The problem: Output the data below in full, byte for byte. Nothing may differ.

Available data:
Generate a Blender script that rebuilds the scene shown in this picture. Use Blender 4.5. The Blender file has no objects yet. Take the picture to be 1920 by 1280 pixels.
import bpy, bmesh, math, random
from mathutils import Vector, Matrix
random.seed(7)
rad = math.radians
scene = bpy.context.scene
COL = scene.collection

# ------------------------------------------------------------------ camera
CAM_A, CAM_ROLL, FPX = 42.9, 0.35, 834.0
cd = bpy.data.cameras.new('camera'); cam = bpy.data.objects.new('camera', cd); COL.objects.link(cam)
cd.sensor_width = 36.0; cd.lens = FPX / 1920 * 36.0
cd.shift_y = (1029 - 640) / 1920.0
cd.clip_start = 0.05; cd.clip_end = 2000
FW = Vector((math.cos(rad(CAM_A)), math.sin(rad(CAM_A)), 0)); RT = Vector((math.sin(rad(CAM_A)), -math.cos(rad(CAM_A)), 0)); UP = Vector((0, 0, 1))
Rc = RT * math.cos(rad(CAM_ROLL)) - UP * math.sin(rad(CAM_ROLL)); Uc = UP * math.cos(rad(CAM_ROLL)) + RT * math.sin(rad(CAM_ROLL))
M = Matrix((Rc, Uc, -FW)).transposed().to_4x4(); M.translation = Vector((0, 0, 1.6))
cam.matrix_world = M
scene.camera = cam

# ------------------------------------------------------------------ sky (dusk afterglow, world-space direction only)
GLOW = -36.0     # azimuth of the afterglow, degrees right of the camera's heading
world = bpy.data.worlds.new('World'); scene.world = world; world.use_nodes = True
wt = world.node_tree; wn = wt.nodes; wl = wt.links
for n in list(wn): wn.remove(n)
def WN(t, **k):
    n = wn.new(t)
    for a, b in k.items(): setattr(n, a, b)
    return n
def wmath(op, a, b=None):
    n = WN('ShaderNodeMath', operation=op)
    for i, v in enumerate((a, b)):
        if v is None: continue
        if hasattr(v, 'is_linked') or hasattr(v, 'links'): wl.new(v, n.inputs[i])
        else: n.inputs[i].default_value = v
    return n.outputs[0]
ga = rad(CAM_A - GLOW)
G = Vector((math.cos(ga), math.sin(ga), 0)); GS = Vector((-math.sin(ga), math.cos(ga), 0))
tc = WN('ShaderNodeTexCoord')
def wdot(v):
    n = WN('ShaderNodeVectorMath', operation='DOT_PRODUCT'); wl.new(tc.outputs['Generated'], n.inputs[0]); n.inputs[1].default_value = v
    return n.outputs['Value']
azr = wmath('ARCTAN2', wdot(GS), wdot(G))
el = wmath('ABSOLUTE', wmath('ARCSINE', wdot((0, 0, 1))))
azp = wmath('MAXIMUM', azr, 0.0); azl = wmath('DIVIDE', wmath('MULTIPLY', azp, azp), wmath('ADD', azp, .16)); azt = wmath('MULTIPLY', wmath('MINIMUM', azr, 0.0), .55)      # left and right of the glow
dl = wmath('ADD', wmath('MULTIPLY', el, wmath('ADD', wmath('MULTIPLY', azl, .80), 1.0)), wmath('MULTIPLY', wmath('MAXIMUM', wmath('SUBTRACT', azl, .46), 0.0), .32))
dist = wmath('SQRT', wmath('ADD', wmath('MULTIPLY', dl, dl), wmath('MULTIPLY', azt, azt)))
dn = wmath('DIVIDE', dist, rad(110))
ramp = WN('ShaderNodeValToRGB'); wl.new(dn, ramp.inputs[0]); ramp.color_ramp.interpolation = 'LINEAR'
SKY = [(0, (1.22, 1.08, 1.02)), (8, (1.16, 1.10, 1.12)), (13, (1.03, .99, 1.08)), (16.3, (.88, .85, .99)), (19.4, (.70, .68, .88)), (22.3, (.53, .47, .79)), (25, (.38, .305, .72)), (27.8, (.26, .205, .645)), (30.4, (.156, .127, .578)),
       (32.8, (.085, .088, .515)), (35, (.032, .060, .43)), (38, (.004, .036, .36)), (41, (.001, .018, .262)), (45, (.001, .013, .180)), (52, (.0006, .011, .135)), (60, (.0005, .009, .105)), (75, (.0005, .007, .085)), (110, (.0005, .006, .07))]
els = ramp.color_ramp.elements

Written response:
Generate a Blender script that rebuilds the scene shown in this picture. Use Blender 4.5. The Blender file has no objects yet. Take the picture to be 1920 by 1280 pixels.
import bpy, bmesh, math, random
from mathutils import Vector, Matrix
random.seed(7)
rad = math.radians
scene = bpy.context.scene
COL = scene.collection

# ------------------------------------------------------------------ camera
CAM_A, CAM_ROLL, FPX = 42.9, 0.35, 834.0
cd = bpy.data.cameras.new('camera'); cam = bpy.data.objects.new('camera', cd); COL.objects.link(cam)
cd.sensor_width = 36.0; cd.lens = FPX / 1920 * 36.0
cd.shift_y = (1029 - 640) / 1920.0
cd.clip_start = 0.05; cd.clip_end = 2000
FW = Vector((math.cos(rad(CAM_A)), math.sin(rad(CAM_A)), 0)); RT = Vector((math.sin(rad(CAM_A)), -math.cos(rad(CAM_A)), 0)); UP = Vector((0, 0, 1))
Rc = RT * math.cos(rad(CAM_ROLL)) - UP * math.sin(rad(CAM_ROLL)); Uc = UP * math.cos(rad(CAM_ROLL)) + RT * math.sin(rad(CAM_ROLL))
M = Matrix((Rc, Uc, -FW)).transposed().to_4x4(); M.translation = Vector((0, 0, 1.6))
cam.matrix_world = M
scene.camera = cam

# ------------------------------------------------------------------ sky (dusk afterglow, world-space direction only)
GLOW = -36.0     # azimuth of the afterglow, degrees right of the camera's heading
world = bpy.data.worlds.new('World'); scene.world = world; world.use_nodes = True
wt = world.node_tree; wn = wt.nodes; wl = wt.links
for n in list(wn): wn.remove(n)
def WN(t, **k):
    n = wn.new(t)
    for a, b in k.items(): setattr(n, a, b)
    return n
def wmath(op, a, b=None):
    n = WN('ShaderNodeMath', operation=op)
    for i, v in enumerate((a, b)):
        if v is None: continue
        if hasattr(v, 'is_linked') or hasattr(v, 'links'): wl.new(v, n.inputs[i])
        else: n.inputs[i].default_value = v
    return n.outputs[0]
ga = rad(CAM_A - GLOW)
G = Vector((math.cos(ga), math.sin(ga), 0)); GS = Vector((-math.sin(ga), math.cos(ga), 0))
tc = WN('ShaderNodeTexCoord')
def wdot(v):
    n = WN('ShaderNodeVectorMath', operation='DOT_PRODUCT'); wl.new(tc.outputs['Generated'], n.inputs[0]); n.inputs[1].default_value = v
    return n.outputs['Value']
azr = wmath('ARCTAN2', wdot(GS), wdot(G))
el = wmath('ABSOLUTE', wmath('ARCSINE', wdot((0, 0, 1))))
azp = wmath('MAXIMUM', azr, 0.0); azl = wmath('DIVIDE', wmath('MULTIPLY', azp, azp), wmath('ADD', azp, .16)); azt = wmath('MULTIPLY', wmath('MINIMUM', azr, 0.0), .55)      # left and right of the glow
dl = wmath('ADD', wmath('MULTIPLY', el, wmath('ADD', wmath('MULTIPLY', azl, .80), 1.0)), wmath('MULTIPLY', wmath('MAXIMUM', wmath('SUBTRACT', azl, .46), 0.0), .32))
dist = wmath('SQRT', wmath('ADD', wmath('MULTIPLY', dl, dl), wmath('MULTIPLY', azt, azt)))
dn = wmath('DIVIDE', dist, rad(110))
ramp = WN('ShaderNodeValToRGB'); wl.new(dn, ramp.inputs[0]); ramp.color_ramp.interpolation = 'LINEAR'
SKY = [(0, (1.22, 1.08, 1.02)), (8, (1.16, 1.10, 1.12)), (13, (1.03, .99, 1.08)), (16.3, (.88, .85, .99)), (19.4, (.70, .68, .88)), (22.3, (.53, .47, .79)), (25, (.38, .305, .72)), (27.8, (.26, .205, .645)), (30.4, (.156, .127, .578)),
       (32.8, (.085, .088, .515)), (35, (.032, .060, .43)), (38, (.004, .036, .36)), (41, (.001, .018, .262)), (45, (.001, .013, .180)), (52, (.0006, .011, .135)), (60, (.0005, .009, .105)), (75, (.0005, .007, .085)), (110, (.0005, .006, .07))]
els = ramp.color_ramp.elements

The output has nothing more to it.